IN PERSON / EXHIBITION

Songlines: Tracking the Seven Sisters

Date Final Days. Ends 27 Feb 22
Location The Box Plymouth

Overview

An Aboriginal-led exhibition that takes visitors on a journey along the epic Seven Sisters Dreaming tracks, through art, Indigenous voices, innovative multimedia and other immersive displays. The Songlines: Tracking the Seven Sisters project is a world first in scale and complexity.

Songlines are epic Indigenous tales, foundational to the creation of the Australian continent. Songlines, also referred to as Dreaming tracks, are pathways of knowledge that map the routes and activities of Ancestral beings as they travelled across Australia.

About the artist

The National Museum of Australia brings to life the rich and diverse stories of Australia through compelling objects, ideas and events. It focuses on Indigenous histories and cultures, European settlement and Australian interaction with the environment.

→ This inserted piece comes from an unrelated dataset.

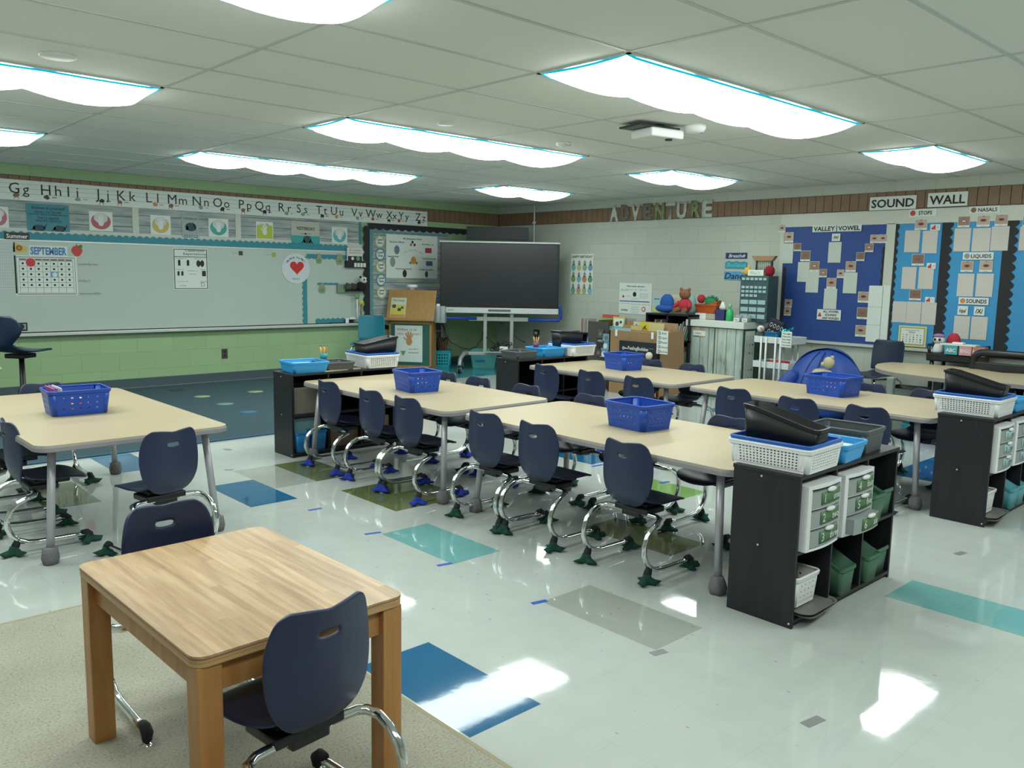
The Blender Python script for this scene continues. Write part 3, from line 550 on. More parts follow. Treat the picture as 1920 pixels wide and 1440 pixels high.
# ---- right wall
for nme,wl in (('birthday','r'),):
    p=Poster('r',1070,476,1112,551,paper,'birthday_poster','HAPPY BIRTHDAY poster with rows of pastel birthday cakes','poster',off=.004)
    p.text('HAPPY BIRTHDAY',.5,.93,.06,mat('ink_green',(.03,.10,.07),.6),width=.9,bold=.03)
    cc=[(.18,.42,.38),(.45,.50,.22),(.22,.42,.25),(.15,.30,.42),(.20,.35,.10),(.20,.40,.48),(.50,.22,.14),(.12,.28,.16),(.15,.38,.30),(.50,.28,.16),(.30,.45,.2),(.2,.4,.5)]
    for k in range(12):
        u=.13+.25*(k%4); v=.72-.29*(k//4); m=mat(f'pastel_{k}',cc[k],.6); p.disc(u,v-.06,p.w*.10,m,sy=1.1); p.disc(u,v+.05,p.w*.055,mat('pic_grey',(.25,.3,.28)),sy=1.3); p.rect(u-.012,v+.08,u+.012,v+.13,pc['o'])
    p.done()
p=Poster('r',1161,531,1222,589,paper,'readers_poster','white reading chart with a dark blue bar above the book display','poster',off=.004)
p.text('When Readers Get Stuck',.5,.90,.04,black,width=.55,bold=.03); p.rect(.02,.395,.94,.425,mat('bar_blue',(.03,.07,.28),.6)); p.disc(.13,.56,.018,pc['r']); p.disc(.77,.17,.033,red); p.disc(.77,.17,.02,paper,lay=2); p.disc(.48,.64,.03,black,sy=1.1); p.text('S+YOU',.18,.12,.06,black,width=.2,bold=.04)
for u0,u1,v in ((.05,.9,.79),(.05,.28,.75),(.2,.38,.58),(.64,.9,.66),(.64,.9,.60),(.64,.9,.54),(.4,.6,.5),(.05,.35,.34),(.38,.7,.32),(.72,.95,.32),(.38,.62,.22),(.38,.62,.16),(.38,.62,.1),(.38,.62,.04)): squiggle(p,u0,u1,v,lines,6,.012)
p.done()
def framed(x0,y0,x1,y1,m,s,tm,lb,shape=None,shear=.25,w_=.9,hh=.6):
    p=Poster('r',x0,y0,x1,y1,m,'word_sign',lb,'sign',off=.004,thick=.004,group='three blue word signs',shape=shape); p.text(s,.5,.5,hh,tm,width=w_,shear=shear,bold=.02); return p
p=framed(1361,474,1401,485,mat('sign_navy',(.015,.03,.16),.5),'Breathe',paper,'navy sign reading Breathe, topmost of three blue word signs',w_=.72); p.body.data.materials[0]=MATS['sign_navy']
for k in range(3): 
    a=PI*k/3; p.poly([(.88-.06*math.cos(a),.5-.3*math.sin(a)),(.88-.05*math.cos(a+.3),.5-.25*math.sin(a+.3)),(.88+.06*math.cos(a),.5+.3*math.sin(a)),(.88+.05*math.cos(a+.3),.5+.25*math.sin(a+.3))],paper,'flower')
p.done()
framed(1360,489,1401,504,mat('sign_teal',(.04,.30,.40),.5),'Believe',mat('sky_text',(.12,.5,.62),.5),'teal wavy-edged sign reading Believe, middle of three blue word signs',shape=[(0,.05),(1,0),(1,.8),(.85,.95),(.7,.85),(.5,1),(.35,.85),(.15,1),(0,.8)]).done()
framed(1358,509,1401,525,mat('sign_sky',(.10,.35,.58),.5),'Dance',mat('ink_navy',(.01,.02,.08),.5),'sky blue sign reading Dance, lowest of three blue word signs',w_=1.0,hh=.75).done()
# ADVENTURE letters on the brown band
wood_pale=mat('distressed_white_letter',(.50,.55,.50),.7,noise=.5,nscale=25); wood_dk=mat('distressed_grey_letter',(.17,.16,.14),.7,noise=.5,nscale=25); wood_gn=mat('distressed_green_letter',(.22,.27,.14),.7,noise=.6,nscale=25)
xs_=[1152,1172,1192,1213,1237,1257,1278,1303,1325]
for ch,px,m_ in zip('ADVENTURE',xs_,[wood_pale,wood_dk,wood_pale,wood_dk,wood_gn,wood_pale,wood_pale,wood_gn,wood_pale]):
    pa=onX(px,400,XR-.02); t=thing('wall_letter',f'distressed decorative letter {ch} of the word ADVENTURE, '+('grey' if m_ is wood_dk else 'greenish' if m_ is wood_gn else 'whitish')+' on the brown band','letter',(XR-.018,pa.y,2.145),-PI/2,'ADVENTURE letters')
    if ch=='E' : t['label']=f'distressed letter E of ADVENTURE, '+('dark grey one beside the V' if px==1213 else 'whitish one at the right end of the word')
    me=text(ch,.205,m_,t,0,0,0,width=.15,bold=.06,valign='B',name='letter_face'); md=me.modifiers.new('s','SOLIDIFY'); md.thickness=.012; md.offset=1
# ---- sound wall
def z5(x0,y0,x1,y1): return (1440+x0/4,350+y0/4,1440+x1/4,350+y1/4)
sf=mat('tackboard_frame',(.53,.56,.49),.4); royal=mat('royal_blue_paper',(.012,.055,.25),.55,bump=.15,bscale=6,noise=.1,nscale=2); bright=mat('bright_blue_paper',(.035,.27,.55),.55,bump=.15,bscale=6,noise=.08,nscale=3)
yb1=onX(1460,520,XR).y
b=MB(); b.box(XR-.02,-2.2,1.985,XR-.001,yb1,2.125); b.box(XR-.02,yb1-.05,.70,XR-.001,yb1,1.99); ym=onX(1665,520,XR).y; b.box(XR-.02,ym-.05,.70,XR-.001,ym+.045,1.99); b.box(XR-.045,-2.2,.675,XR-.001,yb1,.705)
struct(b.build('trim_4',sf))
Poster('r',1467,421,1658,645,royal,'blue_bulletin_board','royal blue bulletin board headed VALLEY VOWEL','bulletin board',off=.003,thick=.012,body='backing').done()
Poster('r',1674,413,2010,659,bright,'bright_bulletin_board','bright sky blue bulletin board headed STOPS and NASALS','bulletin board',off=.003,thick=.012,body='backing').done()
def vs(px,py0,py1,wd,side,lb,off=.018): return strip_thing('r',(px,py0),(px,py1),wd,side,lb,darkbrd,off=off,per=.085)
vs(1662,462,537,.04,-1,'black scalloped border down the upper right edge of the royal blue board'); vs(1469,500,640,.035,1,'black scalloped border down the left edge of the royal blue board')
vs(1674,418,648,.075,1,'black scalloped border down the left edge of the bright blue board')
vs(1768,413,652,.11,1,'black scalloped border between the STOPS and NASALS columns'); vs(1885,409,660,.13,1,'black scalloped border right of the NASALS column')
def sign(q,s,lb,hh=.62,w_=.9,img=None,off=.022,m=paper,name='word_sign'):
    p=Poster('r',*z5(*q),m,name,lb,'sign',off=off,thick=.003)
    if img: p.disc(.14,.5,p.h*.36,img); p.text(s,.60,.5,hh,black,width=w_,bold=.03)
    else: p.text(s,.5,.5,hh,black,width=w_,bold=.035)
    return p.done()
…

The Box, Plymouth is a new cultural and heritage complex, opened in 2020, which forms the largest museum, art gallery and archive centre in the South West of England. The Box is already becoming renowned for its engaging exhibition programme, which integrates the contemporary and the historic and brings the past to life through the present. It showcases international visual arts and media, as well as Plymouth’s rich heritage through ambitious touring exhibitions, new commissions and the city’s permanent collections. Proudly led by Plymouth City Council, The Box is a partnership with the University of Plymouth, the South West Film and Television Archive, the South West Image Bank and the National Museum of the Royal Navy.

Speakers

  • Margo Neale is Head of the Centre for Indigenous Knowledges, Senior Indigenous Curator and Principal Adviser to the Director at the National Museum of Australia. Margo is also an Adjunct Professor in the Research School of Humanities and the Arts at the Australian National University.